Whiplash
verdeler
acteur/actrice (10)
regisseur (1)
producent (4)
J.K. Simmons is een acteur die zichzelf in de kijker werkte met gesmaakte komische bijrollen in onder meer Sam Raimi’s Spider-Man-trilogie, Burn After Reading, Juno en Thank You For Smoking. Ook op tv vond hij een niche als vast castlid in The Closer. Allemaal opwarmertjes zo blijkt nu voor dé rol waarvoor hij schijnbaar in de wieg was gelegd: die van de no-nonsense dirigent/muziekdocent Fletcher in het imponerende Whiplash. Simmons’ vertolking tilt deze sowieso al meesterlijke film nog een niveau hoger en zorgt er mee voor dat het totaalpakket volledig terecht wordt bewierookt als een van de beste Amerikaanse producties van 2014. En die vertolking is bijna niemand ontgaan: Simmons rijft de prijzen voor beste mannelijke bijrol non-stop aan elkaar, en zal aan het eind van de rit meer dan twintig keer gelauwerd zijn voor die rol. Meer dan terecht overigens.

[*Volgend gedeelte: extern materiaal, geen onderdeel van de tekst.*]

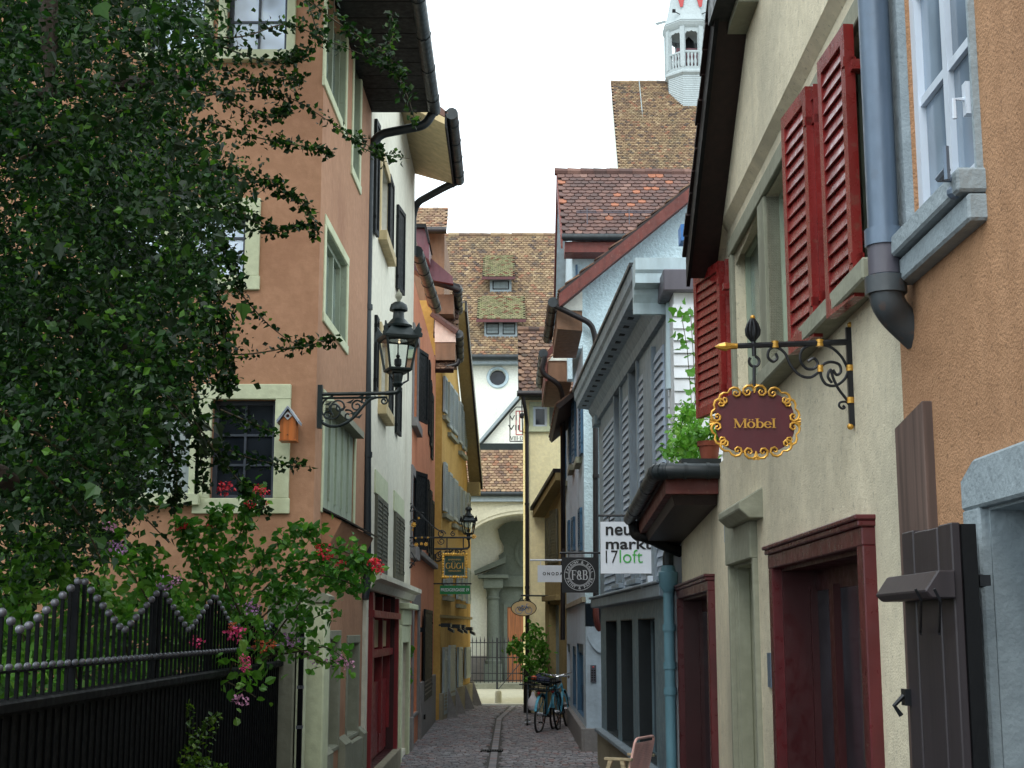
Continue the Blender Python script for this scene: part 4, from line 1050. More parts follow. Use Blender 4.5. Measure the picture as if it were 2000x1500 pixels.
for i in range(5):
    q = Vector((de.x+.5+i*.8, 25.93+V_.y*.18, de.z+V_.z*.18)); gm.tube([q+Vector((0, 0, -.05)), q+Vector((0, .02, .28))], .01, 6)
gm.build('snow_guard', m_slate, dro)
m = MB(); c = at(1345, 452, 18.0); m.box(c.x-.1, c.x+.2, 18, 18.3, c.z-.12, c.z+.1); o = m.build('roof_box', m_txblue); tag(o, 'blue box on the flat roof edge above the grey cornice', 'box')
m = MB(); m.box(1.6, 4.5, 14.2, 20, ch-.05, ch+.03); m.build('flat_roof', m_zinc, h3)

# ================================================================ small ochre house, tall pale yellow house
W5 = Wall((1.158, 30.8), (.75, 32.8))
h5 = house('small_ochre_house', 'narrow olive ochre house with dark slatted shutters beyond the pale blue house', W5)
e5a = W5.sh(1062, 1006)[1]; e5b = W5.sh(1098, 942)[1]
d5 = W5.rect(1073, 1182, 1340, 1092, 1180, 1360)
wall_part(W5, h5, m_olive, 0, W5.L, 0, e5a-.05, [(d5[0], d5[1], .1, d5[3])], depth=.9, rev=.2, top=[(0, e5a-.05), (W5.L, e5a-.05), (0, e5b)])
bx('door', W5, m_gstone, h5, d5[0], d5[1], -.19, -.15, .1, d5[3]-.002)
bx('door_hood', W5, m_olive, h5, d5[0]-.2, d5[1]+.25, -.01, .12, d5[3]+.08, d5[3]+.2, bev=.01)
m = MB(W5); m.hexa([(-.1, -.3, e5b), (W5.L+.15, -.3, e5a-.05), (W5.L+.15, .25, e5a-.05), (-.1, .25, e5b), (-.1, -.3, e5b+.16), (W5.L+.15, -.3, e5a+.1), (W5.L+.15, .25, e5a+.1), (-.1, .25, e5b+.16)]); m.build('roof', m_olive, h5)
m = MB(W5); m.hexa([(-.1, -.3, e5b+.163), (W5.L+.2, -.3, e5a+.103), (W5.L+.2, .3, e5a+.103), (-.1, .3, e5b+.163), (-.1, -.3, e5b+.25), (W5.L+.2, -.3, e5a+.18), (W5.L+.2, .3, e5a+.18), (-.1, .3, e5b+.25)]); m.build('roof_edge', m_pipe, h5)
for pa, pb, t, b in ((1066, 1074, 1012, 1100), (1075, 1088, 996, 1100)):
    q = W5.rect(pa, t, b, pb, t, b, d=.04); shutter(W5, h5, q[0], .045, q[2], q[3], q[1]-q[0], 0, m_olshut, nsl=16)
W6 = Wall((2.6, 33.03), (.311, 33.03)); W6b = Wall((.311, 33.03), (.42, 40))
h6 = house('pale_yellow_house', 'tall pale yellow house facing the camera with one small shuttered window under its tiled roof', W6)
e6 = at(1040, 770, 32.8).z
q6 = W6.rect(1041, 793, 834, 1069, 793, 834)
wall_part(W6, h6, m_pale, 0, W6.L, 0, e6+.1, [q6], depth=7, rev=.15, right=False)
wall_part(W6b, h6, m_pale, 0.003, W6b.L, 0, e6+.1, [], shell=False, name='side_wall')
window(W6, h6, q6, 1, 1, rec=.05, fm=m_whframe, fw=.06); surround(W6, h6, q6, .09, .03, m_lstone, sillh=.12)
q = W6.rect(1073, 796, 836, 1100, 796, 836); shutter(W6, h6, q[0], .03, q[2], q[3], q[1]-q[0], 0, m_olshut, nsl=8)
x6 = at(1012, 770, 32.6).x; rd = at(1012, 646, 34.6)
V_ = Vector((0, 2.0, rd.z-e6)); r6 = tile_roof(h6, (x6, 32.6, e6), (1, 0, 0), V_, 2.8-x6, V_.length, .15, .15, m_roof_r6, maxobj=300, thick=.025)
ridge(r6, (x6, 34.6, rd.z+.02), (2.8, 34.6, rd.z+.02), m_roof_r6, r=.09, n=10)
gutter(h6, [(x6-.03, 32.52, e6-.03), (2.7, 32.52, e6-.03)], .07, m_pipe)
m = MB(); m.box(x6+.02, 2.7, 32.62, 33.02, e6-.1, e6-.02); m.build('eave_soffit', m_zinc, h6)
pipe(h6, [(x6+.1, 32.55, e6-.06), (x6+.15, 32.6, e6-.3), (.345, 32.97, e6-.62), (.345, 32.97, 1.0)], .045, m_pipe, collars=[(.345, 32.97, 2.8), (.345, 32.97, 4.7)])
pipe(h6, [(.345, 32.96, 1.05), (.345, 32.96, 0)], .09, m_pipe)
# ================================================================ church across the square
CY = 48.0
WCH = Wall((9, CY), (-7, CY))
chu = house('church', 'white church across the square with a steep tiled roof, slatted dormers and an arched porch', WCH, 'church')
ez = at(970, 697, CY-.3).z; dr_ = 4.6; rzz = at(970, 461, CY+dr_).z
oc = at(972, 737, CY)
# wall with a round window opening, built from wedges around the circle
m = MB(); ro = .27; n = 24
ring = [(oc.x+ro*math.cos(2*math.pi*i/n), oc.z+ro*math.sin(2*math.pi*i/n)) for i in range(n)]
sq = []
for i in range(n):
    a = 2*math.pi*i/n; k = .6/max(abs(math.cos(a)), abs(math.sin(a))); sq.append((oc.x+k*math.cos(a), oc.z+k*math.sin(a)))
for i in range(n):
    j = (i+1) % n; m.face([(ring[i][0], CY, ring[i][1]), (sq[i][0], CY, sq[i][1]), (sq[j][0], CY, sq[j][1]), (ring[j][0], CY, ring[j][1])])
    m.face([(ring[i][0], CY, ring[i][1]), (ring[j][0], CY, ring[j][1]), (ring[j][0], CY+.4, ring[j][1]), (ring[i][0], CY+.4, ring[i][1])])
x0, x1 = oc.x-.6, oc.x+.6
for a, b, c, d in ((-7, x0, 0, ez), (x1, 9, 0, ez), (x0, x1, 0, oc.z-.6), (x0, x1, oc.z+.6, ez)): m.face([(a, CY, c), (b, CY, c), (b, CY, d), (a, CY, d)])
m.face([(-7, CY+10, 0), (9, CY+10, 0), (9, CY+10, ez), (-7, CY+10, ez)]); m.face([(-7, CY, 0), (-7, CY+10, 0), (-7, CY+10, ez), (-7, CY, ez)])
m.build('wall', m_chwhite, chu)
m = MB(); n = 28
for (ra, rb, ya, yb) in ((.27, .3, CY-.0, CY-.06), (.3, .36, CY-.06, CY-.06), (.36, .38, CY-.06, CY-.005)):
    for i in range(n):
        a, b = 2*math.pi*i/n, 2*math.pi*(i+1)/n
        m.face([(oc.x+ra*math.cos(a), ya, oc.z+ra*math.sin(a)), (oc.x+ra*math.cos(b), ya, oc.z+ra*math.sin(b)), (oc.x+rb*math.cos(b), yb, oc.z+rb*math.sin(b)), (oc.x+rb*math.cos(a), yb, oc.z+rb*math.sin(a))])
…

Whiplash is het geesteskind van Damien Chazelle. Die debuteerde in 2009 op zijn vierentwintigste met de in jazzmiddens gesitueerde romcom Guy and Madeline on a Park Bench. Daarna schreef hij twee horrorscenario’s The Last Exorcism Part II en Grand Piano. Opwarmertjes voor wat eindelijk zijn eerste echte (bijna) meesterwerk scheen te zijn. Het scenario van Whiplash kreeg Chazelle aanvankelijk niet verfilmd, tot hij het idee kreeg om een deel ervan als kortfilm te draaien - ook al met Simmons in de hoofdrol trouwens. Die kortfilm won een prijs op Sundance in 2013, waarop alles plots vlotter dan vlot begon te verlopen. Een jaar later ging de langspeelversie – gemaakt voor zo’n 3,3 miljoen dollar - in première op Sundance en na gesmaakte passages op festivals in Cannes en Deauville was Whiplash eindelijk klaar om het grote publiek te veroveren.

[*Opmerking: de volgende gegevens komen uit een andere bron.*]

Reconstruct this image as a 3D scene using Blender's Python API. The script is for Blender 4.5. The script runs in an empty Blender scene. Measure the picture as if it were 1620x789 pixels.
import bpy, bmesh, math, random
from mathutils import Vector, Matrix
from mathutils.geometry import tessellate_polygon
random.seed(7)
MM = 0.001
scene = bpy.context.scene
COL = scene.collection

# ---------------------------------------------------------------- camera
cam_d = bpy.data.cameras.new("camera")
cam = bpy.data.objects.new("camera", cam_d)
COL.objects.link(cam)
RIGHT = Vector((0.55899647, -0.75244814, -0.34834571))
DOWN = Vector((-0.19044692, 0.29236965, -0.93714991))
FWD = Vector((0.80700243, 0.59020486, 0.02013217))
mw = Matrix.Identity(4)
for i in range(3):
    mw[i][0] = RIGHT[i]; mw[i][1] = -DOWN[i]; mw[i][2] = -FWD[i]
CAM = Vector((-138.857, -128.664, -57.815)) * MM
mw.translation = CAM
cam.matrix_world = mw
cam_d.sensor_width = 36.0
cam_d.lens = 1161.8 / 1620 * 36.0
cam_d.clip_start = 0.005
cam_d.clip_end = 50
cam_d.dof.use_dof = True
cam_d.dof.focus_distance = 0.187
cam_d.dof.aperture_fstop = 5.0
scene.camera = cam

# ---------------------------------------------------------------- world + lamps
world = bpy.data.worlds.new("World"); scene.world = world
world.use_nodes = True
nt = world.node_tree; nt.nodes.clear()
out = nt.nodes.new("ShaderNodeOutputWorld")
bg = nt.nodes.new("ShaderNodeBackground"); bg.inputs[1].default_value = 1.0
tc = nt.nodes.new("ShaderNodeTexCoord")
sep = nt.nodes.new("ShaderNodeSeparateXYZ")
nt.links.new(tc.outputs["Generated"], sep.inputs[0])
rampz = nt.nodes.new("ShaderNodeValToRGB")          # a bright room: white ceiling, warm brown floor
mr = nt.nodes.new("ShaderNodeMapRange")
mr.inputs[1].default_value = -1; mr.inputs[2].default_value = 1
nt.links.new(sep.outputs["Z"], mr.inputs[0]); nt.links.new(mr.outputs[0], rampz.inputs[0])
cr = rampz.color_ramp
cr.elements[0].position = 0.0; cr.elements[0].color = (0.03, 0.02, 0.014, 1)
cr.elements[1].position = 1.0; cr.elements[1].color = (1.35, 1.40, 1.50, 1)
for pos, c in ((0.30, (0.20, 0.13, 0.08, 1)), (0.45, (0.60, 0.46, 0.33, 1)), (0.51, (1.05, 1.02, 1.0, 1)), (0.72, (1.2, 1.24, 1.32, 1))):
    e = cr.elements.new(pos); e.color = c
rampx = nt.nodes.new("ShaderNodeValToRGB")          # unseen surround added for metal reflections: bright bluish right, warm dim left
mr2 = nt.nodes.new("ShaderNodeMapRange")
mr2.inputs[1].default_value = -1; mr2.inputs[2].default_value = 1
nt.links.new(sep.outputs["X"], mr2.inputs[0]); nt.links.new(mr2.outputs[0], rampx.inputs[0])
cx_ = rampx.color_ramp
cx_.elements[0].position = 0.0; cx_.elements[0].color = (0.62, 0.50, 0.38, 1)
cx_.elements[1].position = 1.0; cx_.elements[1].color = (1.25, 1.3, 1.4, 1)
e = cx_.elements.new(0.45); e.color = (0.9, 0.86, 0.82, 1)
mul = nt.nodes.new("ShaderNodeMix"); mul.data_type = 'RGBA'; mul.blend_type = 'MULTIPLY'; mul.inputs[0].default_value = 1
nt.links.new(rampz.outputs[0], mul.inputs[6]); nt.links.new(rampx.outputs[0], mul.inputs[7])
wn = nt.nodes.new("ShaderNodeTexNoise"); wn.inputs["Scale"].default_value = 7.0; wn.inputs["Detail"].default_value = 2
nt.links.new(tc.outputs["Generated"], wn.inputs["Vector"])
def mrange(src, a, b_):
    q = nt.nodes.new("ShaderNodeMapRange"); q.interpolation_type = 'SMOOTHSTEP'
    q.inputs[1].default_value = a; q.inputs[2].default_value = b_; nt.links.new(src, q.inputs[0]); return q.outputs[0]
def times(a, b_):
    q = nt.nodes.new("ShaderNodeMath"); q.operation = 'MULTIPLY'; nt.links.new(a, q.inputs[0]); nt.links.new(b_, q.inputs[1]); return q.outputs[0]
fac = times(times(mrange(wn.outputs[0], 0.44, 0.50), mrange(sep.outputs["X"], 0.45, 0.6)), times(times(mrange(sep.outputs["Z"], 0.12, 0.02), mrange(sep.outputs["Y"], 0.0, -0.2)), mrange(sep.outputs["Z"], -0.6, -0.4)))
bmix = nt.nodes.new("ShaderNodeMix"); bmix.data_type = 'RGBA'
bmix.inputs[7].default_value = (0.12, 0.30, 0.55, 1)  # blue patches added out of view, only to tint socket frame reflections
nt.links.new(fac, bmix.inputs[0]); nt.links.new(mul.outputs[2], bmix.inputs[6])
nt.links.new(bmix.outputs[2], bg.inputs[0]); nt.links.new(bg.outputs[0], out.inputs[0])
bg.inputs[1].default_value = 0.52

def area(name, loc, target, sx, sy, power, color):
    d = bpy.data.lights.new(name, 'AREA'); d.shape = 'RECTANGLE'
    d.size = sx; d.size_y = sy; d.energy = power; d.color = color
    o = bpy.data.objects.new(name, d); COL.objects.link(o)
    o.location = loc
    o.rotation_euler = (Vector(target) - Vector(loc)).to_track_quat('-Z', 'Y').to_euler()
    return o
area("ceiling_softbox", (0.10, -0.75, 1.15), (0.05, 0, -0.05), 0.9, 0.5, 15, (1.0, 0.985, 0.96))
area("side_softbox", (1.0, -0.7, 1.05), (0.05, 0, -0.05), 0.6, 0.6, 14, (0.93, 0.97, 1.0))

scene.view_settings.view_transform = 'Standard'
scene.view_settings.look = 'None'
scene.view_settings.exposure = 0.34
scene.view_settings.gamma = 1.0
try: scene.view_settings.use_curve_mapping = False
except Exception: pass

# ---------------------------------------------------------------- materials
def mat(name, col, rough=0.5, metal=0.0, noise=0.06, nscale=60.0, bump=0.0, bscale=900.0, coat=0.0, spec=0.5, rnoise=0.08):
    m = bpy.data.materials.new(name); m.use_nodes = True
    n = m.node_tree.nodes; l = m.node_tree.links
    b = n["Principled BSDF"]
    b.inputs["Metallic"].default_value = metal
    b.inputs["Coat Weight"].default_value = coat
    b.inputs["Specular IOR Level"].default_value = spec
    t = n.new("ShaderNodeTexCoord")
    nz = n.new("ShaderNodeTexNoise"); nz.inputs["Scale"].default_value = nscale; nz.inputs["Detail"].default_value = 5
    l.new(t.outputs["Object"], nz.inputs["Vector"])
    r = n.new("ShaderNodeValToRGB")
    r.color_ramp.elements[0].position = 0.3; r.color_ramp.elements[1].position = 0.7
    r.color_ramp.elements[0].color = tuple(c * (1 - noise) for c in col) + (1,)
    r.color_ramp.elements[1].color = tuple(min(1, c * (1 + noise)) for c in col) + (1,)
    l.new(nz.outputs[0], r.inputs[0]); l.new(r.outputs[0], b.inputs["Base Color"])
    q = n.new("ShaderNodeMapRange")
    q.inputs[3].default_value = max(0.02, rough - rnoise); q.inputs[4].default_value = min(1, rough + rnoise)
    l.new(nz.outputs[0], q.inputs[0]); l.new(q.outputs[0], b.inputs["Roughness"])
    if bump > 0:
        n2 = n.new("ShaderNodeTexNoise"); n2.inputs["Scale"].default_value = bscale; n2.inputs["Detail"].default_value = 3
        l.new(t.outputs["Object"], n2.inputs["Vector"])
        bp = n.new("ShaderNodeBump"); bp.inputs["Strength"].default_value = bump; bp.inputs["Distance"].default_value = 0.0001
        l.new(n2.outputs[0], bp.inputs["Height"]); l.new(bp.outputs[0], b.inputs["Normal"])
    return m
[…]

Miles Teller is Andrew Neyman, een jonge drummer die de kans krijgt om te studeren aan een prestigieus conservatorium in New York. Hij mag daar aantreden in een orkest geleid door de autoritaire en manisch-sadistische Fletcher (Simmons). Die mag dan wel het beste naar boven halen bij Andrew, zijn R. Lee Ermey-aanpak zorgt er evenwel voor dat de obsessie om per se de beste te willen zijn de jonge drummer mentaal dreigt te kraken. ‘t Lijkt 'Full Metal Orchestra' wel.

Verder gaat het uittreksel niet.